L’homme le plus titré de l’ASSE ne délaissera jamais son club de toujours. Il reviendra deux fois sur le banc, dans les "années Casino", à la fin des années 80 d’abord, où il amènera les Verts au pied du podium en 88, une 4e place malheureusement pas européenne cette saison-là. Puis une dernière fois, anecdotique, en D2, à la fin des années 90, en soutien de son ancien joueur Pierre Repellini. Ce n’est plus son Histoire.
Je resterai sur l’image d’un guide, d’un sage, d’un personnage charismatique et incomparable. Atypique dans le milieu du football, cultivé, avare de mots mais à la parole claire, comme l’ont si bien expliqué ses anciens joueurs. Peu enclin à se mettre en avant ou à accepter les honneurs, peu mondain, indépendant et casanier, Herbin développait d’autres passions que le foot : la musique classique, Jacques Brel et les chiens, notamment. Il avait eu au cours d’une interview en 1989 cette phrase épique : "La vraie musique pour moi, c’est la musique classique, celle qui vous élève.
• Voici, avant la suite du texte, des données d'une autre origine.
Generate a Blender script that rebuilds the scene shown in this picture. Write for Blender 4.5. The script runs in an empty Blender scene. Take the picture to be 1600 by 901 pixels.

J’en ai parlé à la personne qui s’occupe de la sono à Saint-Étienne et peut-être qu’il y a des thèmes de Mahler qui sublimeraient le public et naturellement les joueurs aussi." Il n’a pas été entendu tout de suite mais trois décennies plus tard, c’est Carmna Burana qui est jouée à l’entrée des joueurs sur la pelouse.
Robert Herbin est mort ? Non, Robert Herbin est immortel.